1) Watch your language

Science and technology have a lovely history of organically generating terminology that appear to be misnomers. For example referring to infinite precision quantities as “real numbers”. It appears that bitcoiners have jumped right in on this tradition.

Hmm, what shall we call a public, open, and unencrypted ledger? I know, let's use the Greek word for “hidden”!

This history goes back to about the 1970s when digital signature algorithms were first discovered. It's really an amazing technique. Their discovery came about as researchers were trying to make nifty ways to hide information, using asymmetric key pairs. It turns out, the same technique allows for unforgeable digital signatures to work. Because these digital signatures rose out of cryptographic research, they are sometimes called “cryptographic signatures” and because bitcoin relies on them, well you know the rest. Let there be Cryptos.

In fact, the real breakthrough and utility of the block chains as we know them may be their open and public nature. For this reason, we should call these coins demos, using the Greek for public.

Don't like democoins? Well then, how about we just call them bitcoin? Litecoin is bitcoin. Dogecoin is bitcoin. Heck even bytecoin is bitcoin. Both of them!

After all, can't I google something with bing? I know that shareholders, diehards, and copyright lawyers will try to argue but all I can really do is offer you a kleenex.

Of course when it comes to getting paid you had better make sure you have coke classic or BTC, at least if you are accepting stock certificates or block chain assets for your services.

  1. Kryptocurrency

Last week we talked about how Cryptos are really Demos. This week we will talk about kryptocryptos.

Or: “Yo dog I heard you liked cryptos so I encrypted yo cryptos so you can krypto while you crypto.”

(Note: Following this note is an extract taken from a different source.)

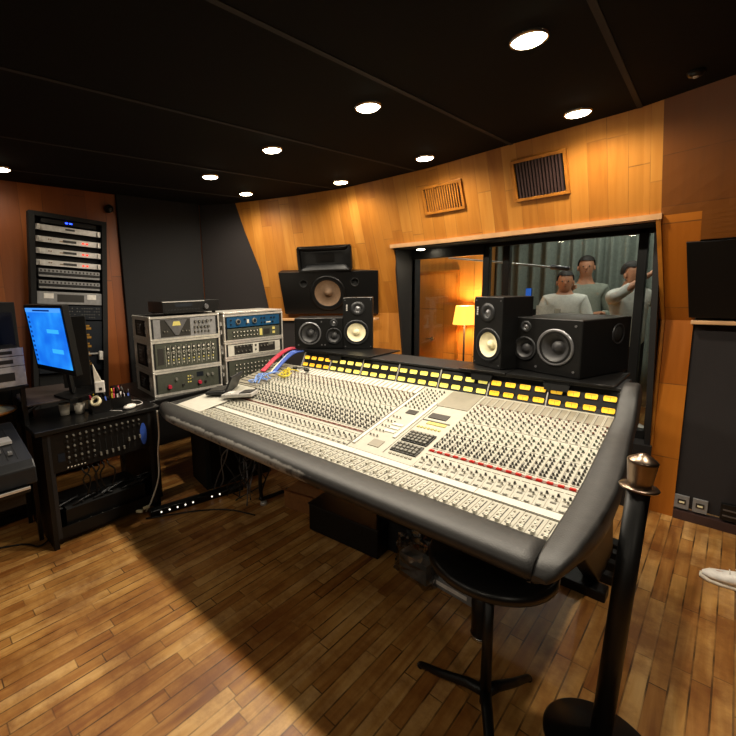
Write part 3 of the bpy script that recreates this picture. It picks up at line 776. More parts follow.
# plates under the speakers
def plate(label, x0, x1, y0, y1, rz=0):
    cx = (x0+x1)/2; cy = (y0+y1)/2
    o = E('speaker_shelf', label, 'shelf', (cx, cy, SH), rz, 'shelves on the meter bridge')
    MB().box(-(x1-x0)/2, (x1-x0)/2, -(y1-y0)/2, (y1-y0)/2, .001, .010).o('plate', 'blk2', o, bevel=.002)
    mb = MB()
    mb.prism([(-.06, -(y1-y0)/2+.012, .0), (.06, -(y1-y0)/2+.012, .0), (.05, -(y1-y0)/2-.004, -.045), (-.05, -(y1-y0)/2-.004, -.045)], (0, .006, 0))
    mb.o('bracket', 'blk2', o)
    return o
plate('black shelf plate holding the upright white-coned speaker before the window', -1.05, -.80, 2.23, 2.60)
plate('black shelf plate holding the large wide speaker at the right end', -.795, -.34, 2.23, 2.60)
plate('long black shelf plate at the left end carrying two speakers', -2.27, -1.66, 2.23, 2.60)
# large wide three-way, right
def wide3(name, label, loc, rz, w, h, d, flip=1, wr=.082, mr=.055, xs=None, port=False):
    o = E(name, label, 'loudspeaker', loc, rz, 'speakers on the meter bridge')
    xm, xw = xs
    hollow_box(w, d, h, [(xw, h*.5, wr+.006, .09), (xm, h*.42, mr+.004, .06), (xm, h*.83, .016, .02)], 'blk', o, bevel=.008)
    ring_driver(o, xw, h*.5, -.001, wr, 'dcone', 'woofer', depth=.38, frame='grey', capr=.42)
    ring_driver(o, xm, h*.42, -.001, mr, 'dcone', 'midrange', depth=.3, frame='char', capr=.5)
    mb = MB(); x, z = xm, h*.83
    mb.lathe((x, -.001, z), (0, -1, 0), [(.03, -.002), (.03, .003), (.017, .003), (.014, -.003), (.012, -.004), (.008, .002), (.0005, .004)], 24, mis=[0, 0, 0, 1, 1, 1]); mb.o('tweeter', ['char', 'grey'], o)
    mb = MB()
    for (sx, sz_) in ((xw-wr*1.15, .03), (xw+wr*1.15, .03), (xw+wr*1.15, h-.03), (xm-mr*1.25, .03)): mb.cone((sx, 0, sz_), (sx, -.003, sz_), .006, .006, 10)
    mb.o('screw', 'grey', o)
    return o
ad = wide3('wide_speaker', 'large black horizontal speaker with two grey drivers at the right end of the console', (-.655, 2.33, SH+.012), math.radians(-18), .362, .278, .40, xs=(-.104, .055), wr=.082, mr=.056)
MB().lathe((.181, .29, .195), (1, 0, 0), [(.052, -.004), (.052, .003), (.045, .004), (.038, -.02), (.037, .0005), (.0005, .0006)], 28, mis=[0, 0, 0, 1, 1]).o('bass_port', ['char', 'blkm'], ad)
# left pair
wide3('wide_speaker', 'black horizontal speaker with two dark drivers at the left end of the meter bridge', (-2.185, 2.305, SH+.012), math.radians(35), .375, .235, .22, xs=(.115, -.068), wr=.078, mr=.055)
lns = ns10('nearfield_speaker', 'upright black speaker with a white cone beside the left horizontal speaker', (-1.935, 2.462, SH+.012), math.radians(35), w=.218, h=.382, d=.20, mirror=-1)
# ---- main monitors built into the leaning wall
def wall_frame(name, label, cat, cx, cz, group=None, off=.0):
    cy = yw(cx, cz)-off
    sx = (yw(cx+.3, cz)-yw(cx-.3, cz))/.6; s = (yw(cx, cz+.1)-yw(cx, cz-.1))/.2
    X = Vector((1, sx, 0)).normalized(); Z = Vector((0, s, 1)).normalized(); Y = Z.cross(X).normalized(); Z = X.cross(Y)
    o = bpy.data.objects.new(name, None); COL.objects.link(o); o.location = (cx, cy, cz); o.rotation_euler = Matrix((X, Y, Z)).transposed().to_euler()
    return tag(o, label, cat, group)
def lean_frame(name, label, cat, c, yaw, lean):
    o = bpy.data.objects.new(name, None); COL.objects.link(o)
    o.matrix_world = Matrix.Translation(c) @ Matrix.Rotation(yaw, 4, 'Z') @ Matrix.Rotation(lean, 4, 'X')
    return tag(o, label, cat)
mm_ = lean_frame('main_monitor', 'wide black monitor with one large brown woofer and two ports, set into the wooden wall', 'loudspeaker', (-2.739, 3.03, 1.45), math.radians(30), math.radians(15))
hollow_box(0, .1, 0, [(-.235, .090, .036, .07), (.262, .085, .036, .07), (-.004, -.012, .165, .08)], 'blk', mm_, bevel=.003,
           poly=[(-.479, .205), (.479, .19), (.470, -.225), (-.455, -.218)])
ring_driver(mm_, -.004, -.012, -.002, .155, 'brcone', 'woofer', depth=.28, capr=.28, frame='blk2', n=40)
for px_ in (-.235, .262):
    MB().lathe((px_, -.001, .088), (0, -1, 0), [(.040, -.001), (.040, .003), (.035, .003), (.033, -.03), (.0005, -.031)], 28).o('bass_port', 'blkm', mm_)
hn = lean_frame('horn_speaker', 'black flared horn loudspeaker above the wide monitor on the wooden wall', 'loudspeaker', (-2.700, 2.94, 1.757), math.radians(30), math.radians(15))
W_, H_ = .235, .105
MB().box(-W_, W_, .062, .066, -H_, H_).o('backing', 'blkm', hn)
def curved_lip(sign, mb):
    P = []
    for j in range(6):
        t = j/5; row = []
        for i in range(17):
            u = -1+2*i/16
            row.append((u*W_*(1-.25*t), -.01+.065*t, sign*(H_*(1-.42*t*(2-t)) - .006*(1-u*u)*(1-t))))
        P.append(row)
    mb.grid(P, 0, True, thick=(0, 0, sign*.004))
mb = MB(); curved_lip(1, mb); mb.o('horn_lip', 'blk2', hn)
mb = MB(); curved_lip(-1, mb); mb.o('horn_lip', 'char', hn)
mb = MB()
for s in (-1, 1): mb.box(min(s*W_, s*(W_+.012)), max(s*W_, s*(W_+.012)), .0, .066, -H_, H_)
mb.o('horn_side', 'blk', hn)
MB().box(-W_*.35, W_*.35, .05, .061, -.035, .035).o('throat', 'blk', hn)
mb = MB(); mb.box(-W_-.014, W_+.014, -.004, .03, H_, H_+.012); mb.box(-W_-.014, W_+.014, -.004, .03, -H_-.014, -H_)
mb.box(-W_-.022, -W_-.008, -.002, .03, -H_, H_); mb.box(W_+.008, W_+.022, -.002, .03, -H_, H_)
mb.o('frame', 'blk2', hn)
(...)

So it turns out that not everybody wants their transactions, balances, and history of everything they spend public and easily accessible to any and all life forms. People want various degrees of pseudonymity, anonymity, and deniability. We're not just talking about encrypting our private keys here, we are talking about masking payments to avoid others seeing what we are doing. Keeping personal balances. Not reusing addresses. That kind of thing.

People who are interested in this kind of thing (lets call it kryptocurrency) basically fall into two camps:

  1. We can do our krypto on top of the open bitcoin networks
  2. We need more cryptography than the BTC network provides.

Of course as usual both camps are right. But we'll get to that.

The first choice has mostly been one of necessity. Mixing services have seen heavy use as people try to make it harder to trace coin motions. Now we have coinjoin being used regularly as a sort of mixer. In addition there are stealth addresses we can use to keep addresses hidden. And of course we can encrypt all our communication as we set up the deals.

For some people that isn't good enough. After all, cryptography offers a ton of amazing options that could give us all kinds of great anonymity that democurrency (that's bitcoin remember) just doesn't have out of the box. Enter Camp two members: zerocoin, darkcoin, bytecoin + friends.

Oh yeah, I said I was gonna come back to bytecoin?  Well if you want to hear my opinion about cryptonote you'll have to ask me in person because this post is over.